When I took French in high school, I was told that the French dictionary is put together by the government and that they are very strict about the words that they put in. I recall that “la picque-nicque” (the picnic) was an example of a word that was in common usage but wasn’t in the dictionary because it didn’t make the grade of the snooty compilers.
missbunny wrote
I for one will never use the word “irregardless.” And I’m not the Grammar Secret Police either - but “irregardless” is not the correct form of the word; it is used by people who don’t know what the real word is.
I also would never correct someone for using it unless they asked, or unless I was editing their written communication in a professional capacity.
I agree. Damn fine advice, could’ve come straight from Miss Manners, who commonly says “Yes, it’s rude to do X, but it’s ruder to tell someone that they’re being rude by doing X.”
This time on my local news. Again, it was during the weather, hot and humid but “irregardless” of the heat, blah blah blah. It’s wrong. Yes, it’s in the dictionary. Yes, spell check recognizes it. That doesn’t make it proper!
Anyway, missbunny, I agree with you. I won’t use the word but I’m not going to correct people who do. In fact, it doesn’t even bother me as much when my friend says it, or my mom does. However, my friends and family don’t have writers telling them what to say. These people should just know better.

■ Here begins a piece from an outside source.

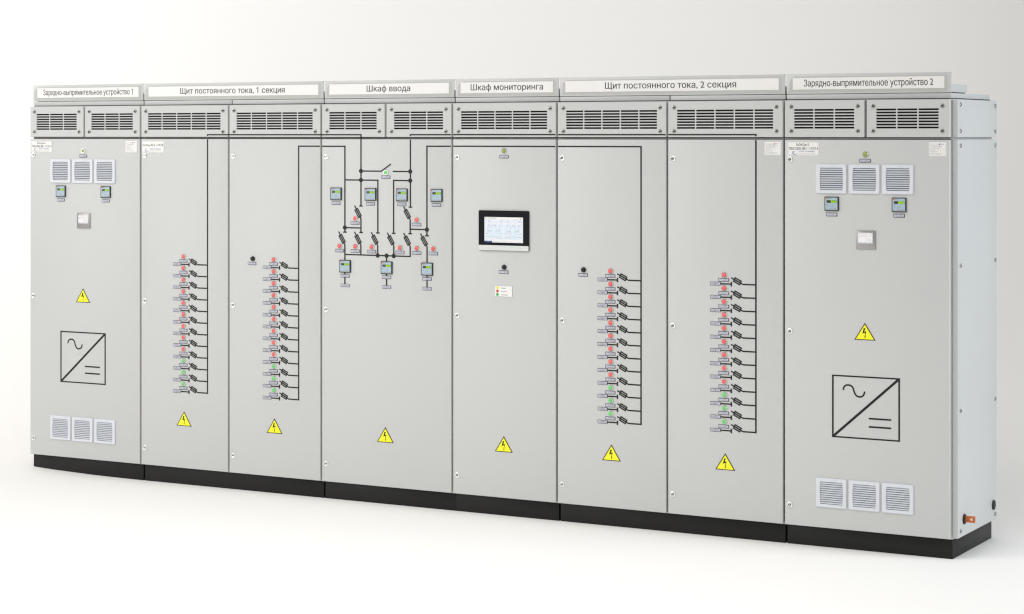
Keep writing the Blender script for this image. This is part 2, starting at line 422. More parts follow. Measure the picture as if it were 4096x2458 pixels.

Well, I agree that most of the time when some one uses a double negatives, other people can understand him (trying to avoid saying they). Anyway, if it becomes accepted, it might be harder to distinguish between a double negative used as a negative (e.g. I can’t get no satisfaction) and a double negative used to express the negation of the first negative (e.g. I can’t not speak properly). But then again, if everyone understands my point, then i guess they are distinguishable.